===== Data to use
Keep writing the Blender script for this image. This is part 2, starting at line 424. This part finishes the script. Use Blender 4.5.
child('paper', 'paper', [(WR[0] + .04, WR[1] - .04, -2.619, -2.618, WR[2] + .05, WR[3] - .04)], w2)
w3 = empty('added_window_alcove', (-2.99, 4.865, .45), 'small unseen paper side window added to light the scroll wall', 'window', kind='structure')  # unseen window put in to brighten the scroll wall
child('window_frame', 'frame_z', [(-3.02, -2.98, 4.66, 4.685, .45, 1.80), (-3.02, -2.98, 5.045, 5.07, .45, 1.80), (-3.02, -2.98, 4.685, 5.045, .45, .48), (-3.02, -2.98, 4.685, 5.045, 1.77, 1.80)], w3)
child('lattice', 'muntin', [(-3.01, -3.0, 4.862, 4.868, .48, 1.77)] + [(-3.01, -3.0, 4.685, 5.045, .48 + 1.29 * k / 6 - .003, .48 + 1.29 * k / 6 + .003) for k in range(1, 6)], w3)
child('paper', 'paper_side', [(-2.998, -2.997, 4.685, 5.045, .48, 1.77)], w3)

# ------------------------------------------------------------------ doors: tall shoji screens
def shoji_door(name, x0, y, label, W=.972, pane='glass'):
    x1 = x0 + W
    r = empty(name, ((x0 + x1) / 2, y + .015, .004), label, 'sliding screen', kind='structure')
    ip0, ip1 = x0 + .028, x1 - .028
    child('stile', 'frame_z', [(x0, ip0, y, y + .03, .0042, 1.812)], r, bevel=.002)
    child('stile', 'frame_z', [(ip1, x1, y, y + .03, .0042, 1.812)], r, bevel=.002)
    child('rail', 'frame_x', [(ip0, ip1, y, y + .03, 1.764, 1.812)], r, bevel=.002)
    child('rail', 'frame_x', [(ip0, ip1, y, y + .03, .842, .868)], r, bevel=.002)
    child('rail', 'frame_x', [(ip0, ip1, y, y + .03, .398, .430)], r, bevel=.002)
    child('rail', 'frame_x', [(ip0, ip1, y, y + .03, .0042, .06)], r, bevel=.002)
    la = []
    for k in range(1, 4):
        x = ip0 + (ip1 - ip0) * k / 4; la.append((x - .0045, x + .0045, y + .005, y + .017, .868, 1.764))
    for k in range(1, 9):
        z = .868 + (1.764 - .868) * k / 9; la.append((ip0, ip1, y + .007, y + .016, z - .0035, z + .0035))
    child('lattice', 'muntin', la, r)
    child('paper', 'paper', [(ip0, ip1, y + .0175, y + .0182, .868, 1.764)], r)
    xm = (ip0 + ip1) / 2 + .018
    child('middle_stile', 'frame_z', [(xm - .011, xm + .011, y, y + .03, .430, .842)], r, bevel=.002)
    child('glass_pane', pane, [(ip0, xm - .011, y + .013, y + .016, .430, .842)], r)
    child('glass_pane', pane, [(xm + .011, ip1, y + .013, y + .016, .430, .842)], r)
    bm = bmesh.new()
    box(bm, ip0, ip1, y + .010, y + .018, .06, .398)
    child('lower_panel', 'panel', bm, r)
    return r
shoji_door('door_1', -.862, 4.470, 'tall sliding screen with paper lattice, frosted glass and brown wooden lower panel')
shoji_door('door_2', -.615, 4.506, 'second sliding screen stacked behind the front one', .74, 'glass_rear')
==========
===== Data to use
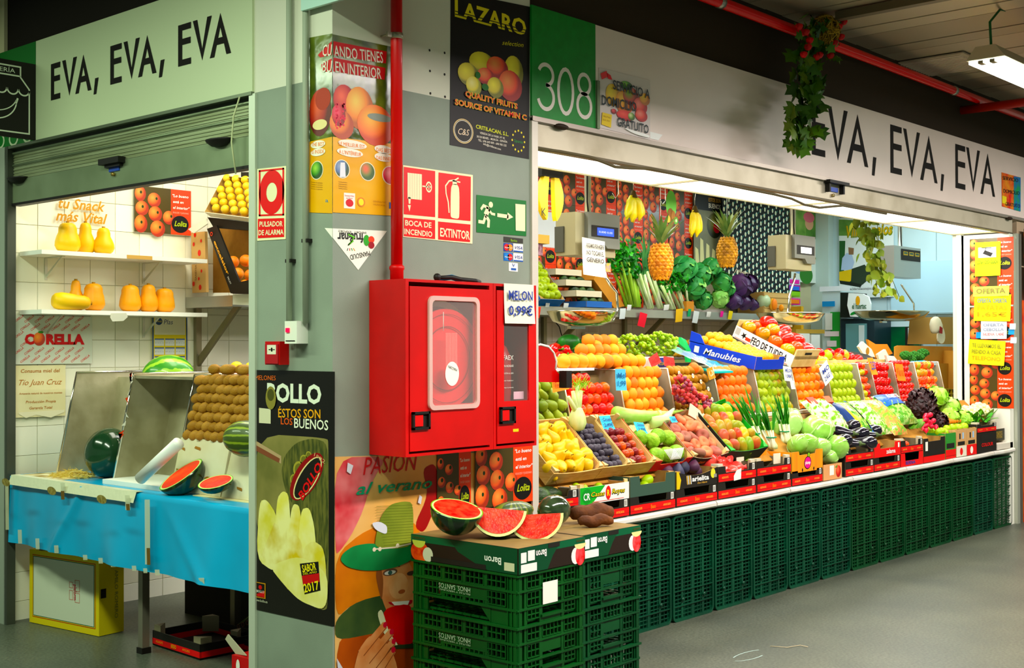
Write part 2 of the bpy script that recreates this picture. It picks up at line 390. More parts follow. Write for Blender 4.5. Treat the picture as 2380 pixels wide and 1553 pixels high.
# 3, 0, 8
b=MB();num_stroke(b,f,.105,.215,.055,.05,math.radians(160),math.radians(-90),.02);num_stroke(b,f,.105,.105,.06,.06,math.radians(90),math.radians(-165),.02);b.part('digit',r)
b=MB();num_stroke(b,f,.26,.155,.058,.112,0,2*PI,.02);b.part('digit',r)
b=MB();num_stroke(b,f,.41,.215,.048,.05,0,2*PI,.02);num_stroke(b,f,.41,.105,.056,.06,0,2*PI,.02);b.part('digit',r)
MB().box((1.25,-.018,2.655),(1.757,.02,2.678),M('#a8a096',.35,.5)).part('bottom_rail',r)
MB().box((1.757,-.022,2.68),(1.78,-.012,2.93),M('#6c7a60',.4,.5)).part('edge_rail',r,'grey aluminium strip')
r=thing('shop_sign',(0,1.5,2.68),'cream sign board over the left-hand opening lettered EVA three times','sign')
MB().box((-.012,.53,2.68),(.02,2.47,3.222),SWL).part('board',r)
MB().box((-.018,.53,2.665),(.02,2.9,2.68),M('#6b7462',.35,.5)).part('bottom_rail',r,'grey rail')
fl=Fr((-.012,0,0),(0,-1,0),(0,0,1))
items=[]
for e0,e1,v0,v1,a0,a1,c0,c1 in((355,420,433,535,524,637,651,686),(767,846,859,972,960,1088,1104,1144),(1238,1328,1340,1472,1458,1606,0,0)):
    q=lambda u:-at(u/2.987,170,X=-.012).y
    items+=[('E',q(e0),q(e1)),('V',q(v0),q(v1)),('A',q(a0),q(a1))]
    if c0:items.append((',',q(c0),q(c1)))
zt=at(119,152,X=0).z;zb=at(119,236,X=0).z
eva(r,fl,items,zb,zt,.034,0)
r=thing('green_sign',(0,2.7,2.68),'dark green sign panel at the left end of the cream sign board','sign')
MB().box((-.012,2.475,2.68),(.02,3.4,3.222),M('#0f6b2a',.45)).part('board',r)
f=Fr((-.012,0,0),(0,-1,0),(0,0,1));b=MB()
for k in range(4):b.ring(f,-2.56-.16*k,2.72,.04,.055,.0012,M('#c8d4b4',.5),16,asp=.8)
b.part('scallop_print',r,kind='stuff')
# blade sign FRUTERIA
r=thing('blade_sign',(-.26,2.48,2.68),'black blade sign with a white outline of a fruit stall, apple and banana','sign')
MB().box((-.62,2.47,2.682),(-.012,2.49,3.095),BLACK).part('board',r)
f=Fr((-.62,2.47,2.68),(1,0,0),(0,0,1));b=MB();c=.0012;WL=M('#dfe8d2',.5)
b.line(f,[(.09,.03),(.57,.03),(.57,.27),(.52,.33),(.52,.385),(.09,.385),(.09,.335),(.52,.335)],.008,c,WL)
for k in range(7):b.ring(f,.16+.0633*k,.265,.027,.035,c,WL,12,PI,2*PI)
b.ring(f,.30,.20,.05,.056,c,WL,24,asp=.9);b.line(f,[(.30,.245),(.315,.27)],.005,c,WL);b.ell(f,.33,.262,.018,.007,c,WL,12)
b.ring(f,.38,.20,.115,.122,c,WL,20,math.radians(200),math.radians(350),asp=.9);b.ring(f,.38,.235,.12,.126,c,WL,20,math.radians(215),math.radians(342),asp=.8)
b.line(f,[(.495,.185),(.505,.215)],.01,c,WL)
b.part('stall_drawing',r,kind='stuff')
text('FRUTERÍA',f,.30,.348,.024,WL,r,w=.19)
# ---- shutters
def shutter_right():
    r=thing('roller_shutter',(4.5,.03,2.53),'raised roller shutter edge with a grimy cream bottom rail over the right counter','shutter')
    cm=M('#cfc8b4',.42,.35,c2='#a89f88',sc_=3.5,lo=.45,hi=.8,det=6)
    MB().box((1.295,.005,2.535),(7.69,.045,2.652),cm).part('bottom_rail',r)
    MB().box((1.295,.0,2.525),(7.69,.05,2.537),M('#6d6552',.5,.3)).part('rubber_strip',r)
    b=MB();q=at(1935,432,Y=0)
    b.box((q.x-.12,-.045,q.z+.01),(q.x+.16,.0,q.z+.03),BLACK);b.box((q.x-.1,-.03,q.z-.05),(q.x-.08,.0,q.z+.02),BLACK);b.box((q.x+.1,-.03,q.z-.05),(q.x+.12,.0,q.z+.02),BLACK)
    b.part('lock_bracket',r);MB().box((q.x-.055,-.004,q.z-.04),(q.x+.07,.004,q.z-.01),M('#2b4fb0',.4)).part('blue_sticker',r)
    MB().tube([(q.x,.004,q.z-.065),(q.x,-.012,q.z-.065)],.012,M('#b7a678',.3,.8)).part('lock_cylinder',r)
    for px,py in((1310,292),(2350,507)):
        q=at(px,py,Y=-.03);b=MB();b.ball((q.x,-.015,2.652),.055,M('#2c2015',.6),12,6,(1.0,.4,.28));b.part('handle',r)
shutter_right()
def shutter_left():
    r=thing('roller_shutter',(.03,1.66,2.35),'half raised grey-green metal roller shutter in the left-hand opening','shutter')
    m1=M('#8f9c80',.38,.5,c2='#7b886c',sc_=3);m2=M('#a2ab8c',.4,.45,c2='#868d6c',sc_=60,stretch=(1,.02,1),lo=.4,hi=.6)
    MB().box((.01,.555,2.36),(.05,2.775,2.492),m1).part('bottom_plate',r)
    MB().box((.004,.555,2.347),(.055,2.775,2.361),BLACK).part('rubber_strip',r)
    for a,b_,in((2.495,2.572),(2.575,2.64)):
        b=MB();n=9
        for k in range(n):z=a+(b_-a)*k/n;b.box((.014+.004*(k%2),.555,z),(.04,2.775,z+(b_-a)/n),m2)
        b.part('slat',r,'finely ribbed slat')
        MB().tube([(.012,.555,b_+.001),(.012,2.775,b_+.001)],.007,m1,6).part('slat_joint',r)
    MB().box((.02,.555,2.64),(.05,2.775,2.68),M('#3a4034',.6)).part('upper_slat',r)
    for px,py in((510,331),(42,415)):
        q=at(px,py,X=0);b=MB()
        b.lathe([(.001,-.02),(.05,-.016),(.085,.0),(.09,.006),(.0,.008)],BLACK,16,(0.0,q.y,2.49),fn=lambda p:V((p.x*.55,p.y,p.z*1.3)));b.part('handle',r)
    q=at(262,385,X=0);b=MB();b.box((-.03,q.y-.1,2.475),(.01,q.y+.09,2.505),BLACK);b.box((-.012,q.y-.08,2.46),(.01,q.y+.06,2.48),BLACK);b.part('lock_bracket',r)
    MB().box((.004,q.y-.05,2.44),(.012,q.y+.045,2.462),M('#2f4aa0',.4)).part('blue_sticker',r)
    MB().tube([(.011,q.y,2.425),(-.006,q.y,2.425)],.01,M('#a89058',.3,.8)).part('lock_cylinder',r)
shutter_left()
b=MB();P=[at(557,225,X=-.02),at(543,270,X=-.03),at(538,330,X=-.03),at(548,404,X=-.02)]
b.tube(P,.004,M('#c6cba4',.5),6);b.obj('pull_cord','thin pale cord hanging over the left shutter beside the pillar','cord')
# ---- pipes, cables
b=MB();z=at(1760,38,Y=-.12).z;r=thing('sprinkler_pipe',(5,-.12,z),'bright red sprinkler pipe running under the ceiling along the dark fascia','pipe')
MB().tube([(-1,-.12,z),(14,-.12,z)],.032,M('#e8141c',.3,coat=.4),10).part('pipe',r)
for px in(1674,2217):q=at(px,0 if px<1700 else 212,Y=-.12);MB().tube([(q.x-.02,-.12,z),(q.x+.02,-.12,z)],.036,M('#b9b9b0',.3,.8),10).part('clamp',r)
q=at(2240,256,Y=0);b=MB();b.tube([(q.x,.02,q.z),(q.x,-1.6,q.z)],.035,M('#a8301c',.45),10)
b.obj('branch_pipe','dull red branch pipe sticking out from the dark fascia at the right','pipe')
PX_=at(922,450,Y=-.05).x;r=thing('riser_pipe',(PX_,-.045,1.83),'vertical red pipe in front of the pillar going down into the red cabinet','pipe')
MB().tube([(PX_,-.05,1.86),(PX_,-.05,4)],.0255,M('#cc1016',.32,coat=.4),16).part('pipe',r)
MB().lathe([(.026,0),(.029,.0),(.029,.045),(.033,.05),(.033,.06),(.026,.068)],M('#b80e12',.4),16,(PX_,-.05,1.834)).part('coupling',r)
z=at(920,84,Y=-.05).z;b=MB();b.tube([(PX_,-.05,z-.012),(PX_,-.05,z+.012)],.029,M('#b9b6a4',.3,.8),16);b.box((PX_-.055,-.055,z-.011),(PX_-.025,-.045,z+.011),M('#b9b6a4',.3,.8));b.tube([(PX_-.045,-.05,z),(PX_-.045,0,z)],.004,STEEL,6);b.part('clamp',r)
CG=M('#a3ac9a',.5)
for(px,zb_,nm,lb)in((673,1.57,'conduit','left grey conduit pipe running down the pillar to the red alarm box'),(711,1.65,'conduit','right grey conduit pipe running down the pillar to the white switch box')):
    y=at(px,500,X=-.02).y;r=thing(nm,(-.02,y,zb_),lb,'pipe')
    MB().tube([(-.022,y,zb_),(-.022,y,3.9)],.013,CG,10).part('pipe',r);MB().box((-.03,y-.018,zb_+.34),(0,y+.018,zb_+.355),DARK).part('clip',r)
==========
===== Data to use
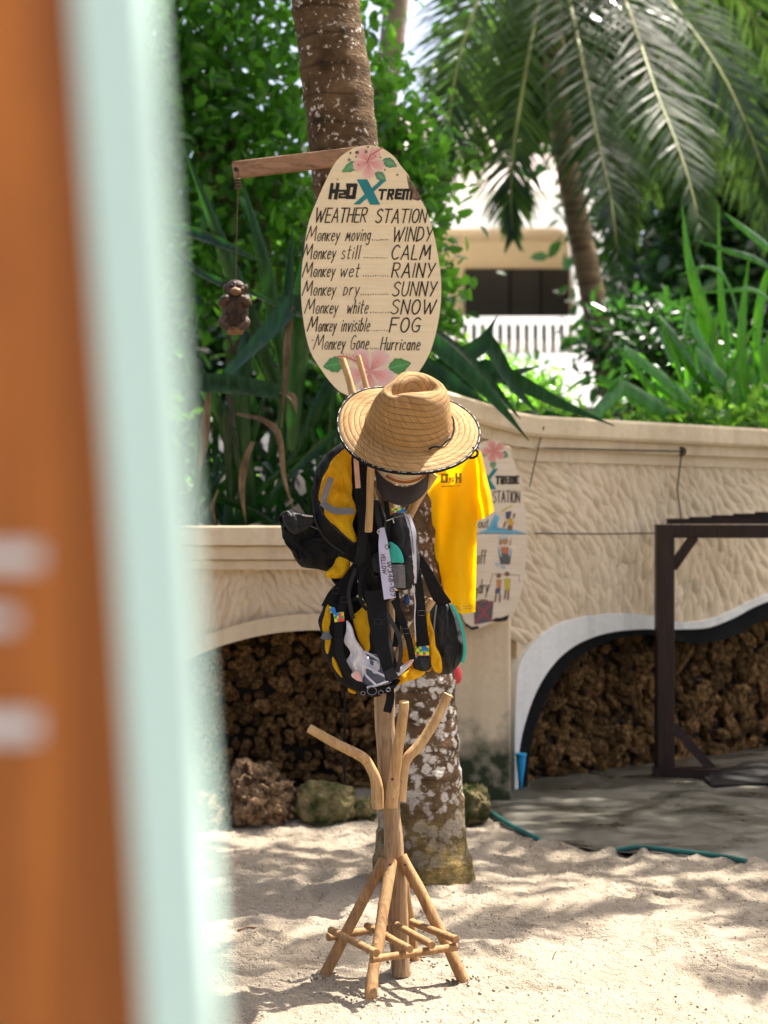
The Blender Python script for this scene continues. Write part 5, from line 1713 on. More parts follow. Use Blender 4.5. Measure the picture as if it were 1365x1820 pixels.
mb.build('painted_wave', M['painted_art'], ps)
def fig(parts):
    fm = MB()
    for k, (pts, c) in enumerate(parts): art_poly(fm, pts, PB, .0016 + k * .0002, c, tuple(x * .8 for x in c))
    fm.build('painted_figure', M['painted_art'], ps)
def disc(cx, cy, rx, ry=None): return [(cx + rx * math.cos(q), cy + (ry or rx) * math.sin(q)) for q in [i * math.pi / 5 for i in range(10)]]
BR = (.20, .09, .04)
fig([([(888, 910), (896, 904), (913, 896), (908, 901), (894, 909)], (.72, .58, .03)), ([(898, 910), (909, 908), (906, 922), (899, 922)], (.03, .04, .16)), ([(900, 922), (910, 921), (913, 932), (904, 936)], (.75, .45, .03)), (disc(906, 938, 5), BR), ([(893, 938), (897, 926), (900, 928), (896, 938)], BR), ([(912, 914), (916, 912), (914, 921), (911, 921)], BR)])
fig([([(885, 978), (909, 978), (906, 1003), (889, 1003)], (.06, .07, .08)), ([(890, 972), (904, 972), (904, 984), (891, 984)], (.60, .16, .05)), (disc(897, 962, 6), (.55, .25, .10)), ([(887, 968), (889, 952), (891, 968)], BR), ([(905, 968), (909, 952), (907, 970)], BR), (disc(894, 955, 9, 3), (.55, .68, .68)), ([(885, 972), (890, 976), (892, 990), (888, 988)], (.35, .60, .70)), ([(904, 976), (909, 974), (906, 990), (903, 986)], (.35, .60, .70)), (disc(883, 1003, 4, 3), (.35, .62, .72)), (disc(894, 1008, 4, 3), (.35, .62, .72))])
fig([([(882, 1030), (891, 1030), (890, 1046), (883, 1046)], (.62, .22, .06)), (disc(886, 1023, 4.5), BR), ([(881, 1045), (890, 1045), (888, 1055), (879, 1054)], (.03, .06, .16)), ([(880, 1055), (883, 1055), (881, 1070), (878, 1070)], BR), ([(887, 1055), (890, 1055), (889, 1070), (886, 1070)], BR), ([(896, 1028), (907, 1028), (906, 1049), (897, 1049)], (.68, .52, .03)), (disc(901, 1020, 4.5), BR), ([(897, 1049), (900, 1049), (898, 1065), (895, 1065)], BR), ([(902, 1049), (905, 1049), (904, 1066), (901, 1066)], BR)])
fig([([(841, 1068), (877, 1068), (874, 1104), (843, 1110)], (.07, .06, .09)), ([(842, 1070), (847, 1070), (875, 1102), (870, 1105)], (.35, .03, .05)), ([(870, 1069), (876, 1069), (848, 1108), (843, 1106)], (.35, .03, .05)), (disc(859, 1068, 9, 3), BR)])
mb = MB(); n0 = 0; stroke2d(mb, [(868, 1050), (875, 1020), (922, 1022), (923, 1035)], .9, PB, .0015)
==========
Start at the line with "Keep writing the" and stop after the line with "5.045, .48, 1.77)], w3)". Repeat exactly the lines in that range.

* **Result of the exercise**
Keep writing the Blender script for this image. This is part 2, starting at line 424. This part finishes the script. Use Blender 4.5.
child('paper', 'paper', [(WR[0] + .04, WR[1] - .04, -2.619, -2.618, WR[2] + .05, WR[3] - .04)], w2)
w3 = empty('added_window_alcove', (-2.99, 4.865, .45), 'small unseen paper side window added to light the scroll wall', 'window', kind='structure')  # unseen window put in to brighten the scroll wall
child('window_frame', 'frame_z', [(-3.02, -2.98, 4.66, 4.685, .45, 1.80), (-3.02, -2.98, 5.045, 5.07, .45, 1.80), (-3.02, -2.98, 4.685, 5.045, .45, .48), (-3.02, -2.98, 4.685, 5.045, 1.77, 1.80)], w3)
child('lattice', 'muntin', [(-3.01, -3.0, 4.862, 4.868, .48, 1.77)] + [(-3.01, -3.0, 4.685, 5.045, .48 + 1.29 * k / 6 - .003, .48 + 1.29 * k / 6 + .003) for k in range(1, 6)], w3)
child('paper', 'paper_side', [(-2.998, -2.997, 4.685, 5.045, .48, 1.77)], w3)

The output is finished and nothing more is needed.